1928 - Alderson High School - 1968

 

 Fairy Tale
John McCurdy 09
 

            Once upon a time in a land not far way lived David Nash. A jovial, happy, individual, hard working, a smart and good man. He owned and operated a small machine shop and when his brains and mechanical ability combined with his machines he could fix or build most any thing. When something puzzled him, he would worry the subject to death, shake it like it was a bone or a blanket in a dogs teeth. He'd ask questions, read, try stuff, quit and come back again and start at page one again. I don't know that he ever failed at finding the answer, sometimes he had to stop and do things to make a living, and hadn't yet gotten back to the question, but you could bet your life he would finally, one day, start anew. He would laugh and show us some half-finished piece of machinery sitting in a corner for several years and tell us it had him stumped for now!

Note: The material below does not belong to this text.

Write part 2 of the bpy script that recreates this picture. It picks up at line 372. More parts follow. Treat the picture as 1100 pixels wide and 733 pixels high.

            Several very fine machine operators worked for Dave, their skills allowed David the time to think and study. He had designed and built a bow-making machine. Someone else could take it to operate. He designed a machine to put tissue paper into paint sample card, Each new machine he sold was better than the previous one and contained more features. Dave occasionally would have to meet the train and go off to some far-away place and repair or up-date something, I'd see him, looking like something the cat had drug in, overall and a toboggan pulled over his ears; waiting for the midnight train to take him to Chicago or elsewhere. 

            When he arrived there the customer would have reserved rooms at the best hotel, such as the Palmer House in Chicago, or the Mark Hopkins in San Francisco, I don't know what those fancy-pants places thought of Dave, it likely concerned me a bunch more than it concerned David!

            Dave would be hard at work, sweating blood as it were, and someone would come in needing a part fixed and David would stop and fix it. I recall once when George Lively was in the chicken business, he came in holding a part of his automatic chicken-feeder and with tears in his eyes, said, " Dave, I been up all weekend shoveling feed to those darn chickens, I'm in desperate need," Dave calmed him down and a few hours later George left whistling!

            Once when I was on the evening 4-12 shift I spent my mornings with Dave, I was an apprentice if you want to call it that. Dave taught me to run the small metal lathes, and mills and shapers, taking time from his own work to show me the right way, I can still hear his merry cackle when I was stumped by something that to Dave was mere child's play.

            We did not realize what a treasure David was until OSHA and EPA discovered Nash's Machine Shop.  Now the Occupational Health and Safety Act and the Environmental Protection Act is likely a good thing, but in Dave's case they were harbingers of Sudden Death. The little fellers with their briefcases, and their Volumes of Regulations were appalled I tell you, just appalled, at what they had discovered. A regular gold-mine of violations, enough to make their hearts sing!  

       I had told Dave many times that he needed a keeper, somebody to point him in a direction and help him stay on that path. Of course that would have lost us the Dave we Loved and needed, David was no more likely to be caged and tamed than a windstorm.

            The government boys, as I said, were appalled at the conditions that prevailed in David's place of business! Mind you now, I did say Dave's place of business, and not the governments! No matter. There were bare electrical wires stung along the ceiling and when a machine needed power the operator merely hung a few wires up there and had his electricity, it suited everybody just fine. There were open gears and shafts that could have caused trouble to anyone who was so ignorant as to get themselves wound up in them. There was also the big, old coal stove in the middle of the floor, well ashes were falling out of it and sometimes it got red hot when someone forgot to close the dampers, but that was seldom and it sure felt good when someone came in from the cold! The locks on the big doors weren't good enough for the gummint men, A child might wander in and be hurt!

            Well, when David and his men figured up how much needed to be done and how much it was gonna cost in cash money, not to mention, "downtime", the jig was up, pure and simple!

            Ernie decided to retire, Herman went to work elsewhere, Dave hung around a while and left for Berea.

The community lost a much needed business and a much needed man. I lost a fine place to hang out and several fine companions!